-- START Dataset content --
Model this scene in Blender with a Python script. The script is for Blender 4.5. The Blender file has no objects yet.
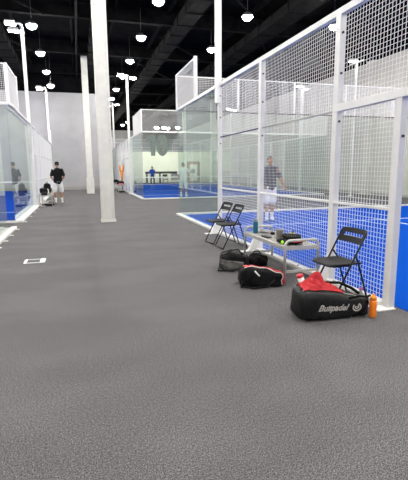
import bpy, bmesh, math, random
from mathutils import Vector, Matrix, noise
from mathutils.bvhtree import BVHTree
PI = math.pi
random.seed(7)
COL = bpy.context.scene.collection
SC = bpy.context.scene

# ------------------------------------------------------------------ materials
def mat(name, color, rough=0.5, metal=0.0, spec=0.5, emit=None, estr=0.0):
    m = bpy.data.materials.new(name); m.use_nodes = True
    b = m.node_tree.nodes['Principled BSDF']
    b.inputs['Base Color'].default_value = (*color, 1)
    b.inputs['Roughness'].default_value = rough
    b.inputs['Metallic'].default_value = metal
    b.inputs['Specular IOR Level'].default_value = spec
    if emit:
        b.inputs['Emission Color'].default_value = (*emit, 1)
        b.inputs['Emission Strength'].default_value = estr
    return m

def noisy(name, c1, c2, scale, rough=0.6, spec=0.5, bump=0.0, detail=4, metal=0.0, lo=0.35, hi=0.65):
    m = mat(name, c1, rough, metal, spec); nt = m.node_tree; b = nt.nodes['Principled BSDF']
    tc = nt.nodes.new('ShaderNodeTexCoord'); n = nt.nodes.new('ShaderNodeTexNoise')
    n.inputs['Scale'].default_value = scale; n.inputs['Detail'].default_value = detail
    r = nt.nodes.new('ShaderNodeValToRGB')
    r.color_ramp.elements[0].position = lo; r.color_ramp.elements[1].position = hi
    r.color_ramp.elements[0].color = (*c1, 1); r.color_ramp.elements[1].color = (*c2, 1)
    nt.links.new(tc.outputs['Object'], n.inputs['Vector']); nt.links.new(n.outputs['Fac'], r.inputs['Fac'])
    nt.links.new(r.outputs['Color'], b.inputs['Base Color'])
    if bump:
        bp = nt.nodes.new('ShaderNodeBump'); bp.inputs['Strength'].default_value = bump
        bp.inputs['Distance'].default_value = 0.01
        nt.links.new(n.outputs['Fac'], bp.inputs['Height']); nt.links.new(bp.outputs['Normal'], b.inputs['Normal'])
    return m

def carpet_material():
    m = mat('carpet', (.1, .1, .1), 0.95, 0, 0.15); nt = m.node_tree; b = nt.nodes['Principled BSDF']
    L = nt.links.new
    tc = nt.nodes.new('ShaderNodeTexCoord')
    def nz(scale, detail, mapscale=None):
        n = nt.nodes.new('ShaderNodeTexNoise'); n.inputs['Scale'].default_value = scale; n.inputs['Detail'].default_value = detail
        if mapscale:
            mp = nt.nodes.new('ShaderNodeMapping'); mp.inputs['Scale'].default_value = mapscale
            L(tc.outputs['Object'], mp.inputs['Vector']); L(mp.outputs['Vector'], n.inputs['Vector'])
        else:
            L(tc.outputs['Object'], n.inputs['Vector'])
        return n
    fine = nz(170, 2); mid = nz(60, 2); big = nz(0.75, 3, (1.0, 1.9, 1))
    def ramp(n, c1, c2, lo, hi):
        r = nt.nodes.new('ShaderNodeValToRGB')
        r.color_ramp.elements[0].position = lo; r.color_ramp.elements[1].position = hi
        r.color_ramp.elements[0].color = (c1, c1, c1, 1); r.color_ramp.elements[1].color = (c2, c2 * .985, c2 * 1.01, 1)
        L(n.outputs['Fac'], r.inputs['Fac']); return r
    r1 = ramp(fine, .016, .225, .36, .66); r2 = ramp(mid, .72, 1.22, .32, .68); r3 = ramp(big, .91, 1.10, .38, .64)
    def mul(a, c):
        x = nt.nodes.new('ShaderNodeMix'); x.data_type = 'RGBA'; x.blend_type = 'MULTIPLY'; x.inputs['Factor'].default_value = 1
        L(a, x.inputs[6]); L(c, x.inputs[7]); return x.outputs[2]
    o = mul(mul(r1.outputs['Color'], r2.outputs['Color']), r3.outputs['Color'])
    L(o, b.inputs['Base Color'])
    bp = nt.nodes.new('ShaderNodeBump'); bp.inputs['Strength'].default_value = .5; bp.inputs['Distance'].default_value = .006
    L(fine.outputs['Fac'], bp.inputs['Height']); L(bp.outputs['Normal'], b.inputs['Normal'])
    return m

def glass_material(name, tint, refl=1.0):
    m = bpy.data.materials.new(name); m.use_nodes = True; nt = m.node_tree; nt.nodes.clear()
    out = nt.nodes.new('ShaderNodeOutputMaterial'); mx = nt.nodes.new('ShaderNodeMixShader')
    tr = nt.nodes.new('ShaderNodeBsdfTransparent'); tr.inputs['Color'].default_value = (*tint, 1)
    gl = nt.nodes.new('ShaderNodeBsdfGlossy'); gl.inputs['Roughness'].default_value = 0.01
    gl.inputs['Color'].default_value = (.93, 1, .97, 1)
    ge = nt.nodes.new('ShaderNodeNewGeometry'); vd = nt.nodes.new('ShaderNodeVectorMath'); vd.operation = 'DOT_PRODUCT'
    nt.links.new(ge.outputs['Incoming'], vd.inputs[0]); nt.links.new(ge.outputs['Normal'], vd.inputs[1])
    def mth(op, a, b=None):
        x = nt.nodes.new('ShaderNodeMath'); x.operation = op
        for i, q in enumerate((a, b)):
            if q is None: continue
            if isinstance(q, (int, float)): x.inputs[i].default_value = q
            else: nt.links.new(q, x.inputs[i])
        return x.outputs[0]
    fr = mth('POWER', mth('SUBTRACT', 1.0, mth('ABSOLUTE', vd.outputs['Value'])), 5.0)      # Schlick, the same from both faces
    fr = mth('ADD', mth('MULTIPLY', fr, .8 * refl), .035 * refl)
    nt.links.new(fr, mx.inputs[0])
    nt.links.new(tr.outputs[0], mx.inputs[1]); nt.links.new(gl.outputs[0], mx.inputs[2]); nt.links.new(mx.outputs[0], out.inputs[0])
    return m

M = dict(
    carpet=carpet_material(),
    white=noisy('white_paint', (.74, .74, .73), (.80, .80, .78), 6, .38),
    wire=mat('white_wire', (.82, .82, .82), .4),
    wall=noisy('grey_wall_paint', (.37, .37, .385), (.41, .41, .425), 1.2, .85, .2),
    sidewall=noisy('cream_wall_paint', (.48, .47, .44), (.52, .51, .48), .8, .85, .2),
    cream=noisy('cream_panel', (.84, .82, .70), (.88, .86, .75), .9, .7, .2),
    backgrey=noisy('grey_back_wall', (.30, .30, .30), (.35, .35, .34), 1.5, .9, .2),
    black_ceiling=noisy('black_ceiling_paint', (.0018, .0018, .0022), (.005, .005, .006), 2.2, .9, .04),
    beam=noisy('black_steel', (.003, .003, .0036), (.008, .008, .009), 3, .8, .06),
    deck=noisy('dark_duct_metal', (.003, .003, .0034), (.007, .007, .0078), 3, .8, .06),
    colpaint=noisy('column_paint', (.60, .60, .57), (.66, .66, .62), 4, .5),
    turf=noisy('blue_turf', (.001, .046, .31), (.002, .064, .40), 90, .95, .02, .25, 3),
    turf_left=noisy('deep_blue_turf', (.002, .032, .27), (.004, .047, .35), 90, .95, .02, .25, 3),
    line=noisy('white_turf_line', (.62, .68, .80), (.74, .78, .86), 60, .9, .1),
    glass=glass_material('court_glass', (.955, .985, .968), 1.0),
    rail_blue=mat('dark_blue_gasket', (.03, .04, .16), .4),
    bolt=mat('dark_bolt', (.02, .02, .02), .4),
    lamp=mat('lamp_glow', (1, 1, 1), .5, emit=(1, .965, .91), estr=320),
    flood=mat('flood_glow', (1, 1, 1), .5, emit=(1, .97, .93), estr=60),
    housing=mat('lamp_housing', (.05, .05, .055), .5),
    floodcase=mat('flood_case', (.6, .6, .6), .4),
    blackmetal=mat('black_tube', (.006, .006, .0065), .45, 0, .3),
    blackplastic=noisy('black_plastic', (.005, .005, .0055), (.009, .009, .0095), 40, .6, .2),
    alum=noisy('silver_tube', (.46, .455, .43), (.52, .51, .485), 12, .4, .5, 0, 3, .35),
    steel=mat('brushed_steel', (.33, .325, .31), .4, .4),
    blackfabric=noisy('black_fabric', (.003, .003, .0034), (.009, .009, .010), 30, .55, .3, .35),
    softblack=noisy('soft_black_cloth', (.004, .004, .0045), (.008, .008, .009), 25, .85, .15, .3),
    greyfabric=noisy('grey_fabric', (.10, .10, .095), (.19, .19, .18), 14, .7, .3, .3),
    redcloth=noisy('red_cloth', (.36, .018, .026), (.48, .04, .045), 14, .8, .2, .2),
    redvinyl=mat('red_vinyl', (.55, .012, .022), .4),
    silverprint=mat('silver_print', (.48, .46, .42), .45, .1),
    teal=mat('teal_metal', (.010, .13, .20), .35, .2),
    greycup=mat('grey_mug', (.27, .265, .24), .5),
    orange=mat('orange_plastic', (.90, .22, .015), .35),
    orangecap=mat('orange_cap', (.86, .26, .02), .35),
    orangecloth=noisy('orange_cloth', (.62, .20, .03), (.78, .28, .05), 20, .8, .2),
    green=mat('lime_plastic', (.35, .75, .04), .4),
    yellow=mat('yellow_print', (.75, .66, .2), .5),
    whitecan=mat('white_can', (.75, .74, .72), .35),
    pink=mat('pink_cloth', (.70, .10, .22), .7),
    skin=mat('skin_tone', (.38, .19, .115), .6, 0, .3),
    hair=mat('dark_hair', (.015, .011, .009), .6),
    tee_black=noisy('black_tee', (.003, .003, .0034), (.006, .006, .007), 20, .85, .2),
    tee_grey=noisy('slate_tee', (.035, .04, .055), (.05, .055, .075), 20, .85, .2),
    tee_white=noisy('white_tee', (.66, .68, .66), (.74, .76, .74), 20, .85, .2),
    tee_blue=noisy('blue_tee', (.02, .07, .38), (.03, .10, .48), 20, .85, .2),
    shorts_white=noisy('white_shorts', (.66, .66, .68), (.76, .76, .78), 20, .85, .2),
    shorts_grey=noisy('pale_shorts', (.50, .53, .52), (.58, .60, .58), 20, .85, .2),
    pants_dark=noisy('dark_trousers', (.012, .012, .016), (.022, .022, .028), 20, .85, .2),
    sock=mat('white_sock', (.74, .74, .74), .8),
    shoe=mat('white_shoe', (.66, .67, .68), .5),
    eye=mat('eye_dark', (.02, .015, .012), .3),
    lip=mat('lip', (.36, .13, .11), .5),
    wood=noisy('brown_wood', (.20, .10, .05), (.30, .16, .08), 5, .6),
    net=mat('black_net', (.03, .03, .04), .8),
    frost=mat('frosted_film', (.13, .17, .145), .6),
    tape=mat('white_tape', (.78, .79, .8), .6),
)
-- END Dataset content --
▶ **Given problem**
Would you reproduce the lines above, from the very first through the line containing "SC = bpy.context.scene", exactly and without the pictures?

▶ **Response to the task**
Model this scene in Blender with a Python script. The script is for Blender 4.5. The Blender file has no objects yet.
import bpy, bmesh, math, random
from mathutils import Vector, Matrix, noise
from mathutils.bvhtree import BVHTree
PI = math.pi
random.seed(7)
COL = bpy.context.scene.collection
SC = bpy.context.scene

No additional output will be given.